Does she use short sentences, or long ones? Lots of semi-colons or none? (A schoolmaster of mine, sixty years ago, used to maintain that to judge a writer’s quality of thinking you should count his semi-colons. He was talking about historians mainly.)

Is a writer’s work easy to read, or do you have to keep going back and trying to figure out what she meant? (If so, you won’t be reading her for long.) Is she amusing? Or totally po-faced – as we say in England – meaning humourless.

Quite frankly, if you start reading what the Eng. Lit. professors have to say about style, you will get hopelessly confused, as per usual when you try to read those fellows. So avoid that dreadful fate.

Just be aware that a writer’s style is a product of her nature and nurture. The way in which a writer uses words will depend upon how she was brought up, how she was educated, and what she has read. All of these factors combine to give every writer, at every point in her career, a particular ‘look’, or feel, or sound. If you read the prose aloud you will perhaps find it easier to recognise style than just going by the printed page.

One way and another, therefore, it seems that our old friend the Comte de Buffon, an eighteenth-century literary critic, just about put his thumb on it when he told us that ‘le style c’est l’homme meme.’ Translation: ‘Style is the man himself’; or woman, as the case may be.

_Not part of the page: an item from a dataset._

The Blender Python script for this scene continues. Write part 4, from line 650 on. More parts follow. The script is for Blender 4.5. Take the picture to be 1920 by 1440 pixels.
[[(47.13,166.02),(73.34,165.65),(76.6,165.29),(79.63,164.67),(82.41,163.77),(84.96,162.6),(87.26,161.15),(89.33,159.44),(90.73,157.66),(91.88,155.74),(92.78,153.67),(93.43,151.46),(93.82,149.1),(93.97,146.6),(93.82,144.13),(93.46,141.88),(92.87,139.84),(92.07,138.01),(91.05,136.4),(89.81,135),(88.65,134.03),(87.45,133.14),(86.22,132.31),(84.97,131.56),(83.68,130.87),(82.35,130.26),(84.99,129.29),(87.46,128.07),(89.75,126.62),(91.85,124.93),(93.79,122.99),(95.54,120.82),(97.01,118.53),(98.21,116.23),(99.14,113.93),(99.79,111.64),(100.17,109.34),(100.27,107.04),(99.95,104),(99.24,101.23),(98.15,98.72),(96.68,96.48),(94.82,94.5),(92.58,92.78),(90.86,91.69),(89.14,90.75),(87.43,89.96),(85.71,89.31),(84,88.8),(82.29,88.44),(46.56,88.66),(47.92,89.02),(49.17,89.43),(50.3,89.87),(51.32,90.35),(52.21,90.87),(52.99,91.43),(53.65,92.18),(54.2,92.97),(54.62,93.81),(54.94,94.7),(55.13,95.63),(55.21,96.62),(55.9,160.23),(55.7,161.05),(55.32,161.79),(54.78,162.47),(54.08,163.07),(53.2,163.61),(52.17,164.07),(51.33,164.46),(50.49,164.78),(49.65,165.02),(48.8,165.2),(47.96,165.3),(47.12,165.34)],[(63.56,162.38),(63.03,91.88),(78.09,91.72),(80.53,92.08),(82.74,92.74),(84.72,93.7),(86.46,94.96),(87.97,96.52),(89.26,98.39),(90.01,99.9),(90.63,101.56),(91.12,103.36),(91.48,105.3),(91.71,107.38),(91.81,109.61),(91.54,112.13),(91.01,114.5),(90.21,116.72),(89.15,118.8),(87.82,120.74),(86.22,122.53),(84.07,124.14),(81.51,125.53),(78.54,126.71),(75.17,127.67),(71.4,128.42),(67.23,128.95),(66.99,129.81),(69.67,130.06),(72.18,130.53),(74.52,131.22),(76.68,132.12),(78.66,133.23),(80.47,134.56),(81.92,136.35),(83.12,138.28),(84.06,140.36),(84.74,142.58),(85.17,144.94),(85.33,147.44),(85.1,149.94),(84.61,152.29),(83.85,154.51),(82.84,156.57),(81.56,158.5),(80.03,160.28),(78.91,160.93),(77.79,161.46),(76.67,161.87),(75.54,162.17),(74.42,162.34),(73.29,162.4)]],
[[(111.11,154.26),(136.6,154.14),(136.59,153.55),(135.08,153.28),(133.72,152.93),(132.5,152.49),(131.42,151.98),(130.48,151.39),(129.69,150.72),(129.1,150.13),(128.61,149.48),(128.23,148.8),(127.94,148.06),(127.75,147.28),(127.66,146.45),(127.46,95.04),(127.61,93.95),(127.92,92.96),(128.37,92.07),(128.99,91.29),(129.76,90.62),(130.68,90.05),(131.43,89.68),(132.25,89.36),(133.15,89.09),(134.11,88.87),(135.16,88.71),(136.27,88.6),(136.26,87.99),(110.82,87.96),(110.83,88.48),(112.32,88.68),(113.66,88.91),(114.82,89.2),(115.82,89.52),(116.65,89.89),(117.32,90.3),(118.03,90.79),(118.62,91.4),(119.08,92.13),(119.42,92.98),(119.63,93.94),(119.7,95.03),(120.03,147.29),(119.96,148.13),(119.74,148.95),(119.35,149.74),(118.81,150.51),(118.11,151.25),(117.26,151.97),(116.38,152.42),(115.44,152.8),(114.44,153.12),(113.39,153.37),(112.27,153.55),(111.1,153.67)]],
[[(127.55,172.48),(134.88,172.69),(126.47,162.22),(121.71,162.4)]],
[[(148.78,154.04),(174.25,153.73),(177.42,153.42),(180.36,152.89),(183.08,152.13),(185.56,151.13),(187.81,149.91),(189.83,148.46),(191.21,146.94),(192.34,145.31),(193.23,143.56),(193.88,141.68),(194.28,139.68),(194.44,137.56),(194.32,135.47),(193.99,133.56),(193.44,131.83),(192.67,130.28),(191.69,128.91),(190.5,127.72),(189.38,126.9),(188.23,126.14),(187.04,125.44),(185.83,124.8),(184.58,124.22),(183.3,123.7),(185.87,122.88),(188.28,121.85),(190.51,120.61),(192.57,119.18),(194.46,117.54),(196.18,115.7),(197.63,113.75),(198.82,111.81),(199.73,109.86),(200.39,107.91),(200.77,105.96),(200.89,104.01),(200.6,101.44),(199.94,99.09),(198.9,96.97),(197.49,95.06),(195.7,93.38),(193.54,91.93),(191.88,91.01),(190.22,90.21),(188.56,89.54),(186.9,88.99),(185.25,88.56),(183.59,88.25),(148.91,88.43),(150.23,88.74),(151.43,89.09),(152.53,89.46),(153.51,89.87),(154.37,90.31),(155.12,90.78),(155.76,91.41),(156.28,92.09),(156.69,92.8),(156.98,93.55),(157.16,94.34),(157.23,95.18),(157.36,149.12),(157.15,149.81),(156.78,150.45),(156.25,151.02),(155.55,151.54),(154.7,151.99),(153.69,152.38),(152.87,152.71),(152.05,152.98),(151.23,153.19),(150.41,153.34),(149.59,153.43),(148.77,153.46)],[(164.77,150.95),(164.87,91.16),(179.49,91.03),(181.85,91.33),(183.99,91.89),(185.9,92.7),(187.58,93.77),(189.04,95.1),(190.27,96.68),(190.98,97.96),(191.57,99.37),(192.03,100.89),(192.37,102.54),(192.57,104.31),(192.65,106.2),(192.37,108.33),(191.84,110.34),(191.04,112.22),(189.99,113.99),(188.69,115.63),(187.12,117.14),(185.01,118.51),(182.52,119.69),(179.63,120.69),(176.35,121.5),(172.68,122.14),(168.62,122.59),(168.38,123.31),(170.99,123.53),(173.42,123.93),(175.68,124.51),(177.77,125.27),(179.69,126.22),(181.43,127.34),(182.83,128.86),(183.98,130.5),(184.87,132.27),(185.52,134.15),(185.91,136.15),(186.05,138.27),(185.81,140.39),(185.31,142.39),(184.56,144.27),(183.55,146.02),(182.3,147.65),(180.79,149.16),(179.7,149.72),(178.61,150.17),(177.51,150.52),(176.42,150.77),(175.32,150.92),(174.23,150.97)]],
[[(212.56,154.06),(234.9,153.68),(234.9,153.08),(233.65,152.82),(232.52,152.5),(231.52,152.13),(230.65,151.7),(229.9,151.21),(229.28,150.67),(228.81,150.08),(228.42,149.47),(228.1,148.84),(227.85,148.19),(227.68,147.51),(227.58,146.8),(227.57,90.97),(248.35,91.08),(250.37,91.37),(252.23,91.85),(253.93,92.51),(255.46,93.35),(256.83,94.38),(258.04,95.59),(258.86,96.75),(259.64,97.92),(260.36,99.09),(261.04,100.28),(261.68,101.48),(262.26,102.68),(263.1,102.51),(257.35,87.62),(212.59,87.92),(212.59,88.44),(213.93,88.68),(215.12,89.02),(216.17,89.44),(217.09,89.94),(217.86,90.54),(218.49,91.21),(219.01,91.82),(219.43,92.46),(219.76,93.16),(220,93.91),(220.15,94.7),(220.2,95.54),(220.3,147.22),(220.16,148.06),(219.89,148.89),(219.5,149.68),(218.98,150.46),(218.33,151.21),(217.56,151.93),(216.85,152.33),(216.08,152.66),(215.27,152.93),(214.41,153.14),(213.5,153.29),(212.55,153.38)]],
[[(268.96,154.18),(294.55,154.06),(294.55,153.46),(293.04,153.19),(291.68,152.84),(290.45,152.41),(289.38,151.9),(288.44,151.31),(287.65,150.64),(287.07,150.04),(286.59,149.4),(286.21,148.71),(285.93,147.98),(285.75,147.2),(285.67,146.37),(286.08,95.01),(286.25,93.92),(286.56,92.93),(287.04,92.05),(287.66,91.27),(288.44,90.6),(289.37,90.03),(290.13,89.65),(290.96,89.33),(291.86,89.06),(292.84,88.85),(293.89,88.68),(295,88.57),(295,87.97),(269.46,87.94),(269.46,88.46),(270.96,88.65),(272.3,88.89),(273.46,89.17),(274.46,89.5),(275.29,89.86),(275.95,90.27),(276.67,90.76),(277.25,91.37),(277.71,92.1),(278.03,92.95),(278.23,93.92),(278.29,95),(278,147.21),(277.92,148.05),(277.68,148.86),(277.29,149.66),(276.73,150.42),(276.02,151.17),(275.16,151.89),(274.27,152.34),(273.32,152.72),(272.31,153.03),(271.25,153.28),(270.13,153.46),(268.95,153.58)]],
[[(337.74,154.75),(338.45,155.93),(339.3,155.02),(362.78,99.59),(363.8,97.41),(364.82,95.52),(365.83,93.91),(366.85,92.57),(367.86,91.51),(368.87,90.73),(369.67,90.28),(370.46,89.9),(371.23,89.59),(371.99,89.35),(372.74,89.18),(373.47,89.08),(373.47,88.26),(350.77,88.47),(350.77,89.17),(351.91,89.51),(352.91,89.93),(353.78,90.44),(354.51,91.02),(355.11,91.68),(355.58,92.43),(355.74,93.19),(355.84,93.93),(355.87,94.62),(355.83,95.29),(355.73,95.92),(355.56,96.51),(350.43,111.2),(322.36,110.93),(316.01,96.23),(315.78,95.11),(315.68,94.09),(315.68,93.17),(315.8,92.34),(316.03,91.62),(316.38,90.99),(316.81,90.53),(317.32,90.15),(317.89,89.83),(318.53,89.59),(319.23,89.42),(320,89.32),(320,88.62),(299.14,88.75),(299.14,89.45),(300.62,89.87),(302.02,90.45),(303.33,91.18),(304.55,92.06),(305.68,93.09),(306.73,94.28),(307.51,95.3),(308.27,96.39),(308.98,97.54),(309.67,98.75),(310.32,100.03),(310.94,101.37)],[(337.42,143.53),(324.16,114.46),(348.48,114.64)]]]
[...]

In other words, what the Comte du Buffon meant is that style it is a reflection of your personality and experience. It will become easily recognisable after a reasonable degree of acquaintance – just like your face. And, in common with the way you dress and the way you walk and talk, your writing style is almost always going to tell the reader what sort of person you are.

Style is like your height: it’s not easy to change. If you’re five foot one, as an adult, you are never likely to be six feet tall. But you can make the best of yourself. In terms of appearance, you can buy glasses which match the shape of your face; and you can get your hair cut ditto. And that’s what this ebook is basically about. It’s about making the best of whatever literary gifts the gods may have given you.

4. The three key factors in a work of fiction

In the early twentieth century, Thomas H. Uzzell suggested that, from a writer’s point of view, there are three key factors in writing a short story, a novel, or something in between.

The first element is content. You have to have something to write about – some fragment of an idea. I’m going to write a story about a deaf man, you say to yourself; or a cow with a sick calf; or an alien invasion.

Next comes the question of technique. How are you going to handle this material? Are you just going to sit down and write whatever comes into your head? Or are you going to plan your story carefully, inventing events that test your character’s courage and demonstrate what a hero (or coward) he is?